Szczerze lubię odpisywać na takie wiadomości albo zmagać się z nimi ustnie na spotkaniach. Najpierw proszę interlokutora, by rozbudował listę źródeł, z których czerpie wiedzę o współczesnym świecie, o coś więcej niż tylko „W pustyni i w puszczy". Następnie pytam, dlaczego – skoro ma świadomość, że są obok niego potrzebujący – traci czas na smarowanie listów, zamiast urabiać sobie ręce po łokcie, by im ulżyć? Zasada jest prosta: pomagasz temu, kogo spotkałeś. Spotkam człowieka w Polsce, postaram się mu pomóc. Spotkałem w Afryce – pomagam, jak umiem. Nie odmówię, bo człowiek nie przestaje być człowiekiem w miarę zwiększania się odległości od mojego domu. A na pogrzebie w bananowcach płacze się – zapewniam – tak samo jak wtedy, gdy nad głową szumią świerki.
Siedzę właśnie na północno-wschodnich rubieżach Konga. ?Od połowy lat 90. trwa tu niemal nieprzerwanie wojna o surowce mineralne, podlana kontekstem etnicznym. Ostatnie „wyzwolenie" miało miejsce pół roku temu, gdy wojska rządowe wspierane przez ONZ wypędziły jedne bojówki (bo jest ich kilka rodzajów) drogą, którą mam pod bokiem, do lasu pod wulkanem w Ugandzie, który widać z mojego okna. Obozy rebeliantów są jednak jeszcze w sąsiednim parku narodowym, który wojska ONZ regularnie bombardują. Śmigłowce non stop w powietrzu, na drogach posterunki przeróżnych żołnierzy. Drogi, po których nie da się jeździć (ale za które trzeba płacić), brak prądu, wody, zaopatrzenia.
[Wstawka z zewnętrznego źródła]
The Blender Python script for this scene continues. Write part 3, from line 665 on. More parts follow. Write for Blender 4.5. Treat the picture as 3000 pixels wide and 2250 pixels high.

A w środku tego wszystkiego polscy misjonarze, Siostry od Aniołów i palotyni. I tysiące ludzi, którzy dla globalnych polityków są pozycjami w rubrykach: „ofiary bezsensownych wojen", „beneficjenci międzynarodowej pomocy". Jedyne samochody, jakie tu widać, to terenówki wielkich organizacji, rozdysponowujących kasę, jaką świat chętnie rzuca, by ostudzić wyrzuty sumienia (wie przecież, że rzadkie surowce, z których zrobiono jego komórki czy telewizory, są splamione krwią). Ci wielcy często wchodzą w układy, środki przeciekają przez palce, służąc za kapitał ucieczkowy dla lokalnych urzędników, którzy też chcą się wyrwać z tego bałaganu.
Dla misjonarzy (wielokrotnie napadanych, ostrzeliwanych, walczących z chorobami) tutejsi cudowni, serdeczni, żywiołowi ludzie mają twarze, imiona, marzenia. W pozbawionym prądu szpitalu prowadzonym przez Siostry od Aniołów wszyscy stają na głowie, by każdy przychodzący czasem z dalekich gór człowiek dostał choćby raz w życiu ?5 procent tego, co – przy całej niewydolności polskiego systemu – w moim kraju miałby prawie od ręki. Żeby choć przez jedną chwilę w całym swoim życiu nie był dla świata pozycją w statystykach, ale kimś, w kim widzi się nie tylko historię tej umęczonej ziemi. Historii się nie uleczy, ale możemy jednak wyleczyć temu człowiekowi przyszłość.